Looking Back Looking Ahead

A great revolutionary wave swept both sides of the Atlantic Ocean in the late eighteenth century. The revolutions in British North America, France, and Haiti were individual and unique, but they had common origins and consequences for Western and, indeed, world history. Despite the French monarchy’s ongoing claims to the absolutist rule imposed by Louis XIV, the eighteenth century had inaugurated monumental changes, as population grew, urbanization spread, and literacy increased. Enlightenment ideals, especially those of John Locke and the baron de Montesquieu, influenced all orders of society, and reformers increasingly championed limiting monarchical authority in the name of popular sovereignty.

The Atlantic world was the essential context for this age of revolutions. The movement of peoples, commodities, and ideas across the Atlantic Ocean in the eighteenth century created a world of common debates, conflicts, and aspirations. Moreover, the high stakes of colonial empire heightened competition among European states, leading to a series of wars that generated crushing costs for overburdened treasuries. For both the British in their North American colonies and the French at home, the desperate need for new taxes weakened government authority and opened the door to revolution. In turn, the ideals of the French Revolution inspired slaves and free people of color in Saint-Domingue, thus opening the promise of liberty, equality, and fraternity to people of all races.

The chain reaction did not end with the birth of an independent Haiti in 1804. On the European continent throughout the nineteenth and early twentieth centuries, periodic convulsions occurred as successive generations struggled over political rights first proclaimed by the generation of 1789. Meanwhile, as dramatic political events unfolded, a parallel economic revolution was gathering steam. This was the Industrial Revolution, originating around 1780 and accelerating through the end of the eighteenth century (see Chapter 20). After 1815 the twin forces of industrialization and democratization would combine to transform Europe and the world.

646

Make Connections

Think about the larger developments and continuities within and across chapters.

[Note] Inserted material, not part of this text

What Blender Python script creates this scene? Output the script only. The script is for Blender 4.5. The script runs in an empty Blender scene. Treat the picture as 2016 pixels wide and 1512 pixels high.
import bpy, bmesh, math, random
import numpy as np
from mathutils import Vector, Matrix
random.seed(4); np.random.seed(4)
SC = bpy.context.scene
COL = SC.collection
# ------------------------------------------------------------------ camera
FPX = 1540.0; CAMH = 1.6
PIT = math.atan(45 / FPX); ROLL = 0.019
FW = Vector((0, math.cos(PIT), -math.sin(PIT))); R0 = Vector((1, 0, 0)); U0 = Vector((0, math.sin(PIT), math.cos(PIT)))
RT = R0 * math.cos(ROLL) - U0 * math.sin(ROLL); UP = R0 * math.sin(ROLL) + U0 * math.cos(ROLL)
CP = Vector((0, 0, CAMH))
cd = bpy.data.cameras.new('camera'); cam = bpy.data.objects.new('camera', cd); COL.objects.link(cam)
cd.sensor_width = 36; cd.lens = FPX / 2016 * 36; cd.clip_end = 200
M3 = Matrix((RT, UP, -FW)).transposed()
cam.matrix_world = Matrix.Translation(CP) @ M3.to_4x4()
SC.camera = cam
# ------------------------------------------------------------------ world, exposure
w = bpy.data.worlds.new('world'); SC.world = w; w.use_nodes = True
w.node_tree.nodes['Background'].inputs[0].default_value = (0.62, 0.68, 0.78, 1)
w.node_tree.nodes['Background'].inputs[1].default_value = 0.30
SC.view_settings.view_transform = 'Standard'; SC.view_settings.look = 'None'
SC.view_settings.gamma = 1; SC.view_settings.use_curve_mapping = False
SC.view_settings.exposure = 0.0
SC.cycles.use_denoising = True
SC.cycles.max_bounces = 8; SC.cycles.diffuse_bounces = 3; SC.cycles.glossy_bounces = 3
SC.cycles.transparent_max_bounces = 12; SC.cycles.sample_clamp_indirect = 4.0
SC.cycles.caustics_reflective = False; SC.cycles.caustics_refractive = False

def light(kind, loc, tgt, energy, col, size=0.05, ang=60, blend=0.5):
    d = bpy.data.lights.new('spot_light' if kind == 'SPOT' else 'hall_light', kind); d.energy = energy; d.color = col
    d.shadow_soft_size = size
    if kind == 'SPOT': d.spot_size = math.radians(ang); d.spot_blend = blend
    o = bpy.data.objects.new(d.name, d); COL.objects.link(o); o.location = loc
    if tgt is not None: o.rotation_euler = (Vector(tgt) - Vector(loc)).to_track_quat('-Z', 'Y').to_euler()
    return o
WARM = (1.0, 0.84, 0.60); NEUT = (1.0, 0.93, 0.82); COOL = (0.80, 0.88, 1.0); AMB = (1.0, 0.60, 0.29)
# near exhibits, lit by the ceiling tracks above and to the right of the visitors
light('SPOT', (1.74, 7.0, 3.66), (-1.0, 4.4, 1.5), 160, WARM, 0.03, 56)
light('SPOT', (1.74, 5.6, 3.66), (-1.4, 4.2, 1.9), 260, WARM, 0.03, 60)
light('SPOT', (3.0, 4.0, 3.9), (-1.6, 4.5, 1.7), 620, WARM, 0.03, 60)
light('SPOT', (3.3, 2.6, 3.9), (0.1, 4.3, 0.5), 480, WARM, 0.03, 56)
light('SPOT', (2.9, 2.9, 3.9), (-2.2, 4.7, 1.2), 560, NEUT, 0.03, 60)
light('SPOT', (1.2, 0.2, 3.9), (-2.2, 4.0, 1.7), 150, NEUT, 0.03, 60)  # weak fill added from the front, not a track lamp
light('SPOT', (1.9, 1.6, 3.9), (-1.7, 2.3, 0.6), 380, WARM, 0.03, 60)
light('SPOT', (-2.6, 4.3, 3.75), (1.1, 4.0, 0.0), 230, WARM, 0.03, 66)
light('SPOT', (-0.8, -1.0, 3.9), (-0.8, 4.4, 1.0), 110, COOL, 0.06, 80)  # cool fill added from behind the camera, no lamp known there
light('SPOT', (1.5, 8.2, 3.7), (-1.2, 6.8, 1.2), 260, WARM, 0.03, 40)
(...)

  1. What were major differences and similarities among the American, French, and Haitian Revolutions?

  2. How did the increased circulation of goods, people, and ideas across the Atlantic in the eighteenth century (Chapter 17) contribute to the outbreak of revolution on both sides of the ocean?

  3. To what extent would you characterize the revolutions discussed in this chapter as Enlightenment movements (Chapter 16)?